SOURCE MATERIAL –
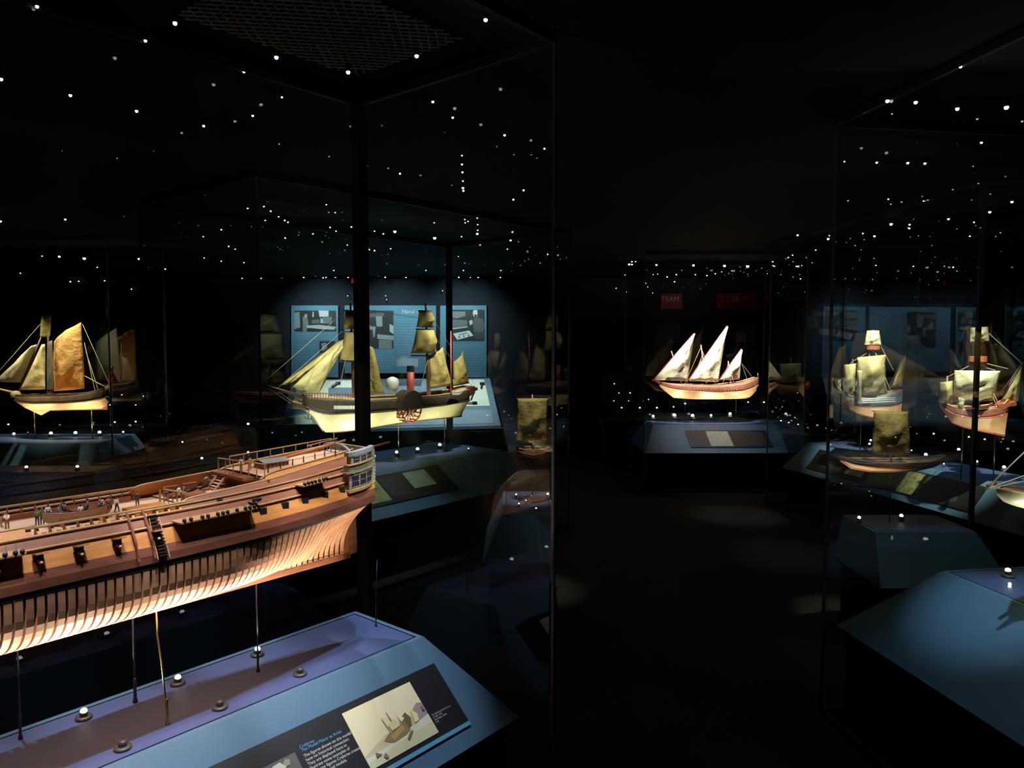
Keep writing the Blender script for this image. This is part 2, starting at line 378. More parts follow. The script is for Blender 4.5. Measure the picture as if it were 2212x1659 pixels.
# decks
def deck(name, s0, s1, z, m=WOODL, inset=.007, th=.004):
    o = MB(); zf = z if callable(z) else (lambda s: z)
    for k in (0, 1): o.grid(lambda u, v, k=k: Vector((lerp(s0, s1, u), lerp(-1, 1, v)*(hb(lerp(s0, s1, u), zf(lerp(s0, s1, u)))-inset), zf(lerp(s0, s1, u))-k*th+.002*(1-(2*v-1)**2))), 30, 6)
    return o.build(name, m, ship)
deck('waist_deck', -.1, .93, 1.168)
deck('quarter_deck', .90, 1.44, lambda s: 1.172+.05*max(0, s-.9))
def pz_(s): return 1.226+.055*(s-1.08)
deck('poop_deck', 1.09, 1.432, pz_, inset=.014)
o = MB(); yb = hb(1.09, 1.2)-.01; o.bx((1.088, -yb, 1.180), (1.093, yb, 1.222)); o.build('poop_bulkhead', WOODR, ship)
o = MB().bx((1.055, -.06, 1.214), (1.10, .11, 1.222)); o.build('poop_breast_beam', WOODR, ship)
# poop front rail and side rails
o = MB()
ya, yb = -.112, .085
o.tube([(1.062, yb, 1.262), (1.088, ya, 1.262)], .0019, 5)
for k in range(7):
    t = k/6; x, y = lerp(1.062, 1.088, t), lerp(yb, ya, t); o.tube([(x, y, 1.222), (x, y, 1.262)], .0016, 5)
o.build('poop_front_rail', WOODM, ship)
o = MB()
pts = [(s, (hb(s, 1.25)-.012), pz_(s)+.034) for s in [lerp(1.10, 1.44, i/8) for i in range(9)]]
o.tube(pts, .0018, 5)
for x, y, z in pts: o.tube([(x, y, z-.036), (x, y, z)], .0015, 5)
o.build('poop_side_rail', WOODM, ship)['label'] = 'thin handrail on the far side of the poop'
o = MB()
for s in (1.112, 1.152, 1.192, 1.23, 1.27, 1.305, 1.345):
    y = -(hb(s, 1.25)-.012); o.tube([(s, y, ptop(s)-.005), (s, y, ptop(s)+.020)], .0022, 5, .0014)
o.build('timber_heads', WOODK, ship)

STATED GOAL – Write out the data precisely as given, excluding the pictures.

RESULT OF THIS EXERCISE –
Keep writing the Blender script for this image. This is part 2, starting at line 378. More parts follow. The script is for Blender 4.5. Measure the picture as if it were 2212x1659 pixels.
# decks
def deck(name, s0, s1, z, m=WOODL, inset=.007, th=.004):
    o = MB(); zf = z if callable(z) else (lambda s: z)
    for k in (0, 1): o.grid(lambda u, v, k=k: Vector((lerp(s0, s1, u), lerp(-1, 1, v)*(hb(lerp(s0, s1, u), zf(lerp(s0, s1, u)))-inset), zf(lerp(s0, s1, u))-k*th+.002*(1-(2*v-1)**2))), 30, 6)
    return o.build(name, m, ship)
deck('waist_deck', -.1, .93, 1.168)
deck('quarter_deck', .90, 1.44, lambda s: 1.172+.05*max(0, s-.9))
def pz_(s): return 1.226+.055*(s-1.08)
deck('poop_deck', 1.09, 1.432, pz_, inset=.014)
o = MB(); yb = hb(1.09, 1.2)-.01; o.bx((1.088, -yb, 1.180), (1.093, yb, 1.222)); o.build('poop_bulkhead', WOODR, ship)
o = MB().bx((1.055, -.06, 1.214), (1.10, .11, 1.222)); o.build('poop_breast_beam', WOODR, ship)
# poop front rail and side rails
o = MB()
ya, yb = -.112, .085
o.tube([(1.062, yb, 1.262), (1.088, ya, 1.262)], .0019, 5)
for k in range(7):
    t = k/6; x, y = lerp(1.062, 1.088, t), lerp(yb, ya, t); o.tube([(x, y, 1.222), (x, y, 1.262)], .0016, 5)
o.build('poop_front_rail', WOODM, ship)
o = MB()
pts = [(s, (hb(s, 1.25)-.012), pz_(s)+.034) for s in [lerp(1.10, 1.44, i/8) for i in range(9)]]
o.tube(pts, .0018, 5)
for x, y, z in pts: o.tube([(x, y, z-.036), (x, y, z)], .0015, 5)
o.build('poop_side_rail', WOODM, ship)['label'] = 'thin handrail on the far side of the poop'
o = MB()
for s in (1.112, 1.152, 1.192, 1.23, 1.27, 1.305, 1.345):
    y = -(hb(s, 1.25)-.012); o.tube([(s, y, ptop(s)-.005), (s, y, ptop(s)+.020)], .0022, 5, .0014)
o.build('timber_heads', WOODK, ship)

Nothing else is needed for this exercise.